Boeing’s current travails about safety issues with the 737 MAX 9 can be traced to the company’s weak corporate culture. Recent research by financial economists provides important insights for analyzing cultural strengths and weaknesses, both in general and specifically in the case of Boeing.
The insights involve three components, which are as follows: organizational processes for addressing the propensity to succumb to psychological pitfalls, decisions about “make or buy” decisions, and shared norms and values that reside within a company’s boundaries. Below I discuss each component in turn.
Psychological Pitfalls
Companies with weak corporate cultures are prone to exhibit psychological pitfalls. Four of the main pitfalls are excessive optimism, overconfidence about ability, confirmation bias, and aspiration-based risk taking. Excessive optimism involves underestimating the likelihood with which unfavorable outcomes occur relative to favorable outcomes. Overconfidence is about overestimating own ability. Confirmation bias is about underweighting information that goes against a particular position. Aspiration-based risk taking is about taking high risk, possibly imprudent risk, in order to achieve a particular goal.
Over time, I have documented instances in which Boeing has exhibited all four pitfalls: in 2008, 2013, 2018, 2019, and 2021. Fifteen years have passed since 2008. Corporate culture does not change quickly or easily. This is why companies with weak cultures are associated with excessive long term risks.
My book Ending the Management Illusion, which was published in 2008, gives examples of three types of companies. One type features weak corporate culture: BP is an example. A second type features strong corporate culture: Ford is an example. A third type is mixed: Southwest Airlines is an example.
Consider what happened to each of these companies after 2008. In 2010, BP experienced the Deepwater Horizon catastrophe, the worse environmental disaster in U.S. history. In that same year, Ford completed a turnaround of its culture, under CEO Alan Mulally, and became the most profitable automobile manufacturer in the world. In 2011, the roof on a Southwest Airlines flight opened in mid-air, a risk I discussed in my 2008 book. This, despite Southwest had consistently been among the most profitable U.S. airlines.

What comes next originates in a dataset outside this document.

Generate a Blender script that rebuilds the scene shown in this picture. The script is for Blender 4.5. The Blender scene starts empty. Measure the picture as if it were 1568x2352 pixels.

I am making a point about predictability being related to the strength or weakness of a company’s culture. Cultural strength and the ability to avoid unnecessary risk are positively related. They go together, and are causally related.
Boundary Issues
Companies’ executives and boards routinely confront make or buy decisions and ask the following types of questions: What to produce in house? What to outsource? When to acquire other firms? When to divest divisions?
In respect to make or buy decisions, companies that buy components base their decisions on cost and quality; and these features are central elements in formal supply chain contracts. Companies that make components, instead of buying them, rely less on formal contracts and more on organizational processes whose execution reflects the company’s culture. This means that a company with clear shared norms and values provides the basis for efficient communication among its members. The stronger the culture, the greater the tendency to make instead of buy.
In a rational world, a company’s board and managers are able to deduce, correctly, which activities are best accomplished as buy and which are best accomplished as make. Activities at the borderline, meaning that the decision to make or buy can go either way, are said to define the boundary of the company.
Before Alan Mulally was Ford CEO, he was a Boeing executive. In that position, he argued that Boeing needed to divest some of its divisions, and thereby pull in its boundary. As a result, Boeing divested carved out its division for making fuselages. That division became the company Spirit AeroSystems. Notably, Spirit produced the fuselage for the Alaska Airlines MAX 9 whose door panel came away in flight, thereby leading to the current situation.
Boeing’s decision to pull in its boundary meant that it lost oversight of fuselage quality. Loss of oversight increases the risk of Boeing overlooking a decline in quality of the components Spirit shipped.
There is an argument to be made that psychological pitfalls at Boeing interacted with its boundary decisions. This means that Boeing’s executives were excessively optimistic and overconfident in their divestment decisions, and as a result took on imprudent quality risk. On the last point, four successive years of negative earnings has placed Boeing’s executives psychologically in the domain of losses. To the extent that quality problems have been plaguing the company for years, and have not been properly addressed, Boeing has exhibited confirmation bias.
Norms and Values
Boeing’s rival Airbus also relies on outsourcing. However, Airbus appears to be much more proactive than Boeing in monitoring its suppliers. This is according to The Wall Street Journal, which reports that Spirit’s production process is plagued by faulty production.
Psychological safety is an important part of having a strong corporate culture. Organizations with strong cultures create environments in which workers feel comfortable reporting the presence of problems. There is strong evidence that the norms and values at Spirit do not strongly embody psychological safety. Instead, The Wall Street Journal states that workers on the assembly line feel pressure to be restrained about reporting all the quality problems they observe.
Concluding Remarks
Corporate executives routinely complain about weaknesses in their companies’ cultures. Weaknesses in Boeing’s corporate culture have been in evidence for at least fifteen years. Weak corporate culture increases the tendency to make bad boundary decisions and take on imprudent risk. Is it any surprise that there is yet one more crisis involving a Boeing plane?